Thursday, May 22, 2008

People have lame movie taste


Ok, so I am most definitely not a music snob--I like the Backstreet Boys, Enya, and shitty radio hip-hop--but I gotta be honest, I think I know a thing or two about what a good movie should be, and apparently most people don't.

I never saw The Notebook when it was first released. It just didn't appeal to me. But then it started getting all this hype and acclaim. Everybody love's The friggin Notebook. Well, my dad recently joined its fan club, and--of course--insisted that I see this supposed masterpiece of stylistic elegance.

Allow me to be frank--that movie ain't that good. And here's why.

I like a good fantasy. I like a gritty reflection of reality. I like contrived elements in a plotline. Because all of these things a movie make. What I don't like is a movie trying (pathetically) to incorporate all three, or, more accurately, be both of the first two with the third tossed in.

That's exactly what The Shitbook does. It plays itself off as a telling of this real story of two people and how beautiful that was. But then it goes and makes the romance entirely unrealistic. When exactly did they fall in love? Somewhere between nearly getting hit by a car in the middle of the street on they're first forced date and riding on bicycles--being "inseparable"...with nothing more than a scene change and narration explaining this fact between them.

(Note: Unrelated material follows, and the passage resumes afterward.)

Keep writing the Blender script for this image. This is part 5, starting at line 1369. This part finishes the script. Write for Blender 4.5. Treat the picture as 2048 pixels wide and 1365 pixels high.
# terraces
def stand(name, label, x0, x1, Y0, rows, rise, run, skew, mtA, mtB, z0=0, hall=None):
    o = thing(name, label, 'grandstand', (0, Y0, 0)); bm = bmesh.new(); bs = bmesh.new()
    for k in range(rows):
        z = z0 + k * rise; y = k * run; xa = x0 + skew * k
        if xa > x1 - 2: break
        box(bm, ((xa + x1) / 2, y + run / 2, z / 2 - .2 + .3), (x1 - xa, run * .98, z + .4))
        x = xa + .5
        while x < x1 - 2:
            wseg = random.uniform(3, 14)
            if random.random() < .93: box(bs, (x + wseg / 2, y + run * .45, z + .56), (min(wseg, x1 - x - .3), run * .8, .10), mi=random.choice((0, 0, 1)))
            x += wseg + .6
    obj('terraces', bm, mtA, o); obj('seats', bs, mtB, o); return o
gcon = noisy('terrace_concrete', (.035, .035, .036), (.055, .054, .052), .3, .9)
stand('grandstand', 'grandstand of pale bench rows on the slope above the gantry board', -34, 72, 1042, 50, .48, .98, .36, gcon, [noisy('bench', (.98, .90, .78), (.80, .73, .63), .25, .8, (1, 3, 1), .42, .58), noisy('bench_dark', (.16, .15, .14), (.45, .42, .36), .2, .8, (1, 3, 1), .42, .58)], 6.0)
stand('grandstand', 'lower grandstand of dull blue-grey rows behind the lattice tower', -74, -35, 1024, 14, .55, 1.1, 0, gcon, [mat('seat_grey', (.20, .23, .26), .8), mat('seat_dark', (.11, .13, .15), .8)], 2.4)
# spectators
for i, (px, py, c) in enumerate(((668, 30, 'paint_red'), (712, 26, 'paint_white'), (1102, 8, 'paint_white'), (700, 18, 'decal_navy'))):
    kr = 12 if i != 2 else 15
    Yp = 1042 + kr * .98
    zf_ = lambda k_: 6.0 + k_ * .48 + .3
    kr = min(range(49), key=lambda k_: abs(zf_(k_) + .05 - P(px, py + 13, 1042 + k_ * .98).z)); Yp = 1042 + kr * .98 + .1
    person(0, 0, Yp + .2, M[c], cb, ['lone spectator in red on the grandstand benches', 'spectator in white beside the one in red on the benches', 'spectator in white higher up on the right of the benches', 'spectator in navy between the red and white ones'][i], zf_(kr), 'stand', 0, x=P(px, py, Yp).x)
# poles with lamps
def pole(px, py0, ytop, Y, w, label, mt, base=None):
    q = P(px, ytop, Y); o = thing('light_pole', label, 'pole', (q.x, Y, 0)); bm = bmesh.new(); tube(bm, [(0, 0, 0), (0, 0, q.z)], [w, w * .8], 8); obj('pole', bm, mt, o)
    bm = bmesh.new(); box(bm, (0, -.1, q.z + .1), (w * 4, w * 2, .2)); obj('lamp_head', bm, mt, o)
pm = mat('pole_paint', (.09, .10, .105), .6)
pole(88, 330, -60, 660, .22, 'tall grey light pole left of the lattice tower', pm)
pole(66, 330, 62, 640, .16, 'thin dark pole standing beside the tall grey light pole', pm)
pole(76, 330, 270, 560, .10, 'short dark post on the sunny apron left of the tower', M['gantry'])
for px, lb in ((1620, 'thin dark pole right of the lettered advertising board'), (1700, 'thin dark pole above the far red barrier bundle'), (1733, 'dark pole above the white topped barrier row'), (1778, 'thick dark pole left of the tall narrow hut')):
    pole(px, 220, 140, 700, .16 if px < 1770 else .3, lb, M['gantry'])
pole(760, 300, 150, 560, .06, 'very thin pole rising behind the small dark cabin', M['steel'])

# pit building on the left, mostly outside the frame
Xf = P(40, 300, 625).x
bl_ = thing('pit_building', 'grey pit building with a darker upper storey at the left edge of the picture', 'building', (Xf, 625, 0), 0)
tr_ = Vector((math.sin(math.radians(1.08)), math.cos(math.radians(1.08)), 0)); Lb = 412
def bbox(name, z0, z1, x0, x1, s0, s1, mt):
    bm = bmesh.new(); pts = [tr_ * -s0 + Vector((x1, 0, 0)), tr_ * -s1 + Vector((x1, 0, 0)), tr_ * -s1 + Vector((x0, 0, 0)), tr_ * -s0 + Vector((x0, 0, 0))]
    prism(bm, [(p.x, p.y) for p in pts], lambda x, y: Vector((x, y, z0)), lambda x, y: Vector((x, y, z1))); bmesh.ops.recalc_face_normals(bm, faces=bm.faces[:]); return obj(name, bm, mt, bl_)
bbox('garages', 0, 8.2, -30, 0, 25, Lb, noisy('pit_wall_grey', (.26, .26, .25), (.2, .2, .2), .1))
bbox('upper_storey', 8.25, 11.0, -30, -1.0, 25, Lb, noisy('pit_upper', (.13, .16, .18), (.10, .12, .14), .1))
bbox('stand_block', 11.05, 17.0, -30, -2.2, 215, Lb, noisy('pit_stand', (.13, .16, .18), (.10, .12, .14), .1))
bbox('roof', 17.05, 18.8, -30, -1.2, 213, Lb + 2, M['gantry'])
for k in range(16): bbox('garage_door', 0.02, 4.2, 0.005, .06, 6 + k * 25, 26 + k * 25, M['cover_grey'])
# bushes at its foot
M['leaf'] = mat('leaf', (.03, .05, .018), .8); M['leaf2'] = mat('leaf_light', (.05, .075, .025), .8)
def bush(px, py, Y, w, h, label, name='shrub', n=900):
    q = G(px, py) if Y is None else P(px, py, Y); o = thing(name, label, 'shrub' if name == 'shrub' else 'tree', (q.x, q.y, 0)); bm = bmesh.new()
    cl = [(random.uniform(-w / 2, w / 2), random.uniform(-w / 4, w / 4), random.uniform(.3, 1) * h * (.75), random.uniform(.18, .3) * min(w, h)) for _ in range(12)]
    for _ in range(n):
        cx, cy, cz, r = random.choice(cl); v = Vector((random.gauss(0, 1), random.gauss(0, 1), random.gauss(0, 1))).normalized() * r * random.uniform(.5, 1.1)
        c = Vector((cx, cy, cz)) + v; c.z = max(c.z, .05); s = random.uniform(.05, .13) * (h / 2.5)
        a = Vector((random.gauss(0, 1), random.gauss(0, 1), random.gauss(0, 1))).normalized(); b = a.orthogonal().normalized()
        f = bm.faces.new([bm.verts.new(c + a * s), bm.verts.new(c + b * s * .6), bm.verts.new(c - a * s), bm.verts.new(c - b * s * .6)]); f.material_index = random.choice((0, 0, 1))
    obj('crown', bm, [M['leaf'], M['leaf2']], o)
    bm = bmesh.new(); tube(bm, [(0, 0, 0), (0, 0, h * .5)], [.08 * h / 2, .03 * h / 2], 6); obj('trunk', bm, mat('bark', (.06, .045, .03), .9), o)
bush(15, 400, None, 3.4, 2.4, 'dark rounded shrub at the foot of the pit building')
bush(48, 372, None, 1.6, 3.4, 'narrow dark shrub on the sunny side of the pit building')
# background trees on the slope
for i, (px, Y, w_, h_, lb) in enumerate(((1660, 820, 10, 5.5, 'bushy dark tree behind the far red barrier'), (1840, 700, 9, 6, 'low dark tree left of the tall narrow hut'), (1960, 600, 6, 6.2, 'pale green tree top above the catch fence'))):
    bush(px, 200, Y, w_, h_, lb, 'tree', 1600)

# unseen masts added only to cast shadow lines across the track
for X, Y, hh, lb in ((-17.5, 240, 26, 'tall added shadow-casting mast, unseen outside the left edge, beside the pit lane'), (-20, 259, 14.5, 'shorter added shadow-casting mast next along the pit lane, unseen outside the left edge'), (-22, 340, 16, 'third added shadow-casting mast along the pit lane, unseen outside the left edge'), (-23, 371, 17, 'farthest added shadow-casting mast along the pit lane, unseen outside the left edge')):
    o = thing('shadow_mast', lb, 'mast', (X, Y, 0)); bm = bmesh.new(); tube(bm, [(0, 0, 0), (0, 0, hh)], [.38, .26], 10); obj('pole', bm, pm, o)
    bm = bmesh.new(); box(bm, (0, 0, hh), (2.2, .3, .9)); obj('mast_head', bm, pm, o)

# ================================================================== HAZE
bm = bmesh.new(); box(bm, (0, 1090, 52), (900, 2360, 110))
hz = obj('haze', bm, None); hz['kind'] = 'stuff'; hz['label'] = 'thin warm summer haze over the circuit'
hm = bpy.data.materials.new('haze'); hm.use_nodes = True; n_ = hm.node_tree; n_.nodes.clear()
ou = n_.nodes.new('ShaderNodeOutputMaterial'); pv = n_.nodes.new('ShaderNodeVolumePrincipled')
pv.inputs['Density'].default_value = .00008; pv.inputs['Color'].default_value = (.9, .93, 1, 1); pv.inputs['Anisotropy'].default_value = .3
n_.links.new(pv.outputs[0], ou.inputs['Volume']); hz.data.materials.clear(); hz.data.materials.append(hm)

Sorry hopeless romantics, but Allie and Noah are just too in love. It's not realistic, believable, or--from where I'm sitting--even desirable. There's no reflection of real life or true emotion in the simplistic way there undying love and monumental romance came to be.

Another thing. All Allie does throughout that entire movie, from the first time Noah spots her and all the way through her youth, is freaking scream. All the girl does is scream. Have you seen it? Yes, well watch it again, and see if I'm right. Scream, shriek, squeal, whatever. It never stops. If I were Rachel McAdams I would have been like, "No, sorry, not screaming anymore. Why, director? Because I've been doing nothing but that for the past 25 minutes." That girl screams more than Kate Winslet's character said the name "Jack" in Titanic.

Anyway, that's my friendly neighborhood rant of the day. I don't like that movie and I don't see all the hype. It's not a terrible movie, by any means. But it also in no way warrants a fan following like has been in existence since its creation. Click "The Notebook" under some poor schmuck's favorite movie section on facebook and you'll see just how devastating the results have been.

Really people. Really.

2 comments:

Stockwell said...

So I do not have the notebook under my favorite movies section in my facebook which makes me feel like I can comment on your review. My view on that movie has changed since I first saw it and now. When I was younger I was so full of hope about love and fully believed that it was possible to fall in love like that. And by that I mean so quickly that it seems impossible now that I am older. And I am only about 4 years older than when I felt this movie was entirely possible. *sigh* to me it seems you can only experience a true love when you are young and unaware of how hard the world ahead of you will be and this movie is the writer wishing to be young again..wishing to be able to love

katie said...

I liked it, but not with the die hard devotion so many have. . .I really think I just liked the costumes and make up. Really, Rachel McAdams looked amazing in that film.